CISA’s latest advisory confirms the flaw is leveraged in live ransomware campaigns but doesn’t provide detailed incident counts or victim breakdowns.

 

A critical Linux kernel vulnerability (CVE-2024-1086) is now actively exploited in ransomware attacks, according to a recent update from the U.S. Cybersecurity and Infrastructure Security Agency (CISA). First publicly disclosed on January 31, 2024, this flaw stems from a decade-old code commit to the netfilter: nf_tables kernel component and was patched early in 2024. 

However, the exploit—which allows attackers with local access to escalate privileges and gain root control over affected systems—remains a severe threat for systems running kernel versions from 3.15 to 6.8-rc1, affecting prominent distributions like Debian, Ubuntu, Fedora, and Red Hat.

CISA’s latest advisory confirms the vulnerability is leveraged in live ransomware campaigns but doesn’t provide detailed incident counts or victim breakdowns. The agency added CVE-2024-1086 to its Known Exploited Vulnerabilities (KEV) catalog in May 2024, mandating federal agencies patch by June 20, 2024 or implement mitigations. These mitigations include blocklisting ‘nf_tables’ if not in use, restricting user namespace access to shrink the attack surface, and optionally deploying the Linux Kernel Runtime Guard (LKRG)—though the latter may introduce instability.

Security experts and community commentators highlight both the significance and scope of the risk. The flaw enables threat actors to achieve root-level system takeover—compromising defenses, altering files, moving laterally within networks, and exfiltrating sensitive data. 

Its effects are especially critical in server and enterprise contexts (where vulnerable kernel versions are widely deployed) rather than typical desktop Linux environments.

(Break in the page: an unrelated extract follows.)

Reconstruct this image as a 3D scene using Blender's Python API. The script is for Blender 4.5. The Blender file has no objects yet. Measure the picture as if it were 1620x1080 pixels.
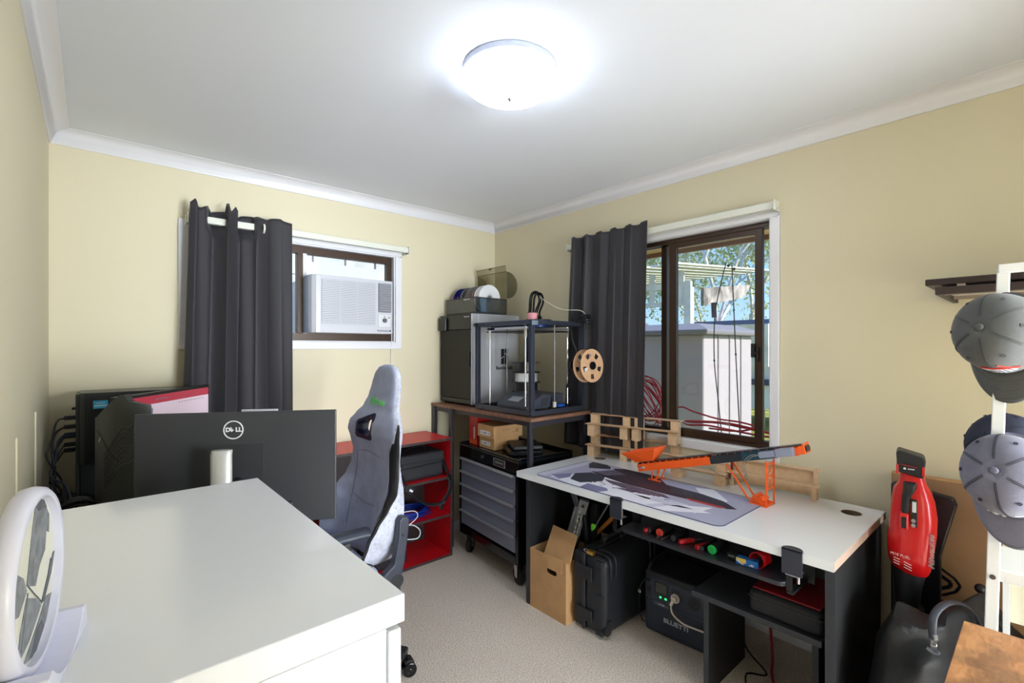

For context, a security researcher known as 'Notselwyn' published a proof-of-concept exploit in March 2024 that clearly demonstrates effective privilege escalation on kernel versions 5.14 through 6.6, broadening attack feasibility for cybercriminals.

Immutability in Linux distributions (such as ChromeOS, Fedora Kinoite) is noted as a partial defense, limiting exploit persistence but not fully mitigating in-memory or user-data targeting attacks. CISA stresses following vendor-specific instructions for mitigation and, where remedies are unavailable, discontinuing product use for guaranteed safety. 

Community debate also reflects persistent frustration at slow patch adoption and challenges in keeping kernels up to date across varied deployment environments. The ongoing exploitation—as confirmed by CISA—underscores the critical need for timely patching, rigorous access controls, and awareness of Linux privilege escalation risks in the face of escalating ransomware threats.